Girls’ lacrosse: Marshall rises from the depths

When the Marshall girls’ lacrosse team takes the field for Thursday’s Virginia AAA Northern Region quarterfinal against Chantilly, the Statesmen will record yet another first in a season overflowing with them.

Prior to this spring, no Marshall team had ever won double-digit games, and before Tuesday’s 12-11 victory over W.T. Woodson, none had ever won a region contest. It only seems fitting that the next opponent standing between Marshall and the region semifinals is Chantilly – a team that represents nearly everything the Statesmen are not, and nearly everything they hope to become.

In 2006 Marshall won one game. Same in 2007. In 2008, the Statesmen upped their win total to three. That was 2003 graduate Nicholle Depaz Clinton’s first year back at the school where she first learned the game. When she took over as varsity head coach last year, the Falls Church native resorted to using chocolate and brownies to drum up enough interest just to fill out a junior varsity team. Unlike Concorde District powerhouses Robinson, Oakton and Chantilly and Liberty District rivals Madison, most of Marshall’s players had limited – if any – lacrosse experience before high school, forcing Depaz Clinton to start with the basics.

“Most of the teams we play have phenomenal feeder systems so they’re filled with kids who have been playing the game for years. We had kids who had been playing for months or weeks,” Depaz Clinton said. “We haven’t had cuts in the history of the program. But we’re definitely taking strides and improving as a program and this season it shows.”

Depaz Clinton knows firsthand the challenges of overcoming inexperience to build a winning program. She first picked up a lacrosse stick as a sophomore at Marshall and quickly took to the game. After playing for two years at Old Dominion, she transferred to Virginia Tech to take advantage of more academic opportunities, and played ACC lacrosse as a walk-on with the Hokies.

“She’s always using her college and club team experience to give us insight and help us improve,” junior captain and leading scorer Rachel Waldron said. “She definitely pushes us – she’s really big on commitment, she wants us to play with intensity all the time and that’s how we’ve gotten to this point.”

With a team built around a core of nine juniors — many of whom grew up in Depaz Clinton’s neighborhood — the Statesmen (10-4) lost just three times in the regular season, all to Liberty District rivals still alive in the region. Waldron, one of three Marshall players to earn first-team all-district honors, led the league with 61 regular season goals, freshman Kelly Brown has 31 goals and five other players have double-digit tallies for a balanced offense averaging better than 14 goals per game.

At a school with the second-lowest enrollment number in the Northern Region and recently mired in an overall run of athletic mediocrity, the team’s progress has not gone unnoticed.
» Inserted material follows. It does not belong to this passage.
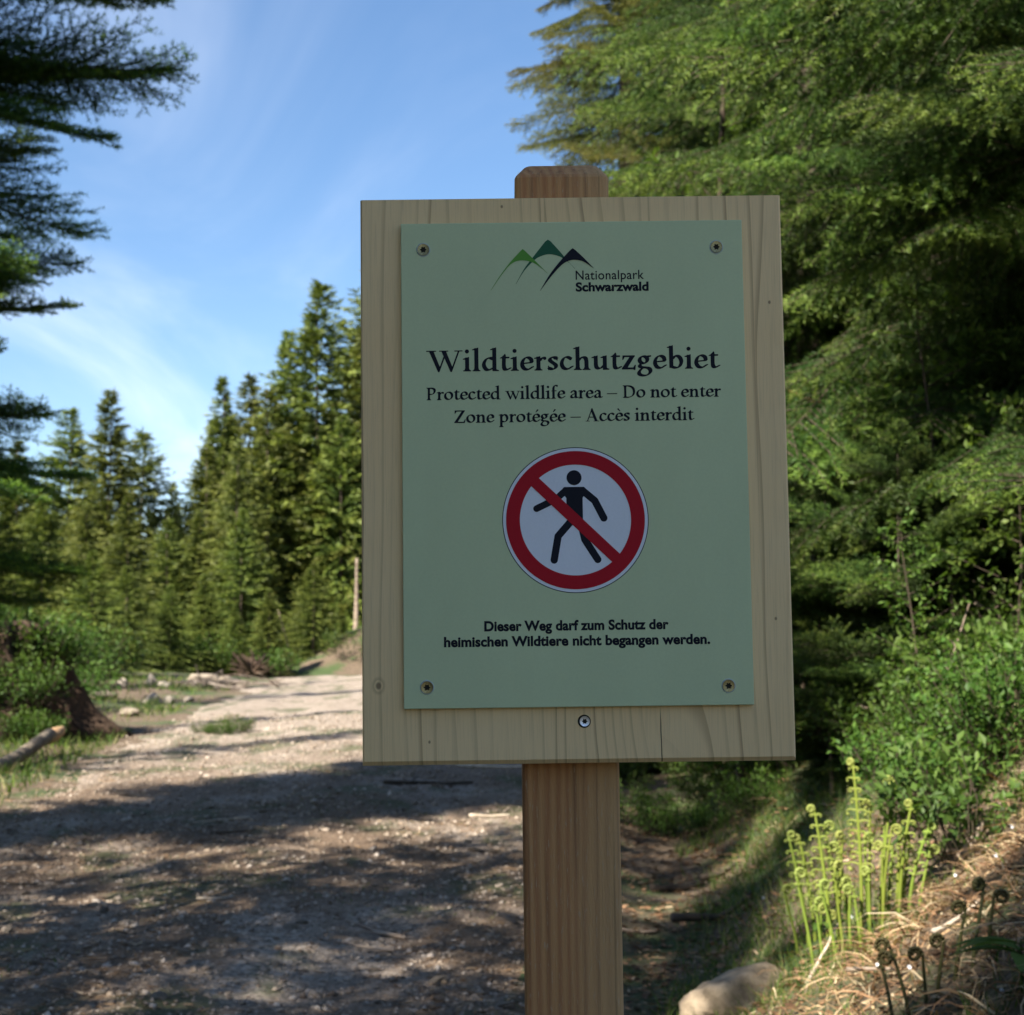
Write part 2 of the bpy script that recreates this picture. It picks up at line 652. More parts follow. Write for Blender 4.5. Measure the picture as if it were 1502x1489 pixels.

And with only one senior set to graduate this spring and an unprecendented eight youth league players in next year’s freshman class, the Statesemen expect to continue their ascent.

“We’re probably the best sports team at Marshall at the moment,” Waldron said. “We’re kind of sick of Marshall being considered an easy victory on the schedule. We want people to know that we’re good and we’re going to keep getting better.”

Thursday Marshall faces a Chantilly team that opened the season with 15 consecutive wins and is driven to return to the state tournament for the first time since its 2009 title run. In seniors Kacey Norwood (85 goals) and Sonia Wang (48), they have to of the top scorers in the area and considerably more experience than their opponents. But the Chargers (16-1) represent just one more hurdle in Marshall’s growth.

“This is a really big deal for us — we’re making school history, we’re improving tremendously as players and we’re having fun,” said lone senior Rachel Franks. “We proved against Woodson that if you work hard believe in yourselves, there’s nothing stopping you from reaching your goals.

“If we can beat Chantilly, it would inspire everyone. And it would get us one step closer to our overall goal this season — reaching states.”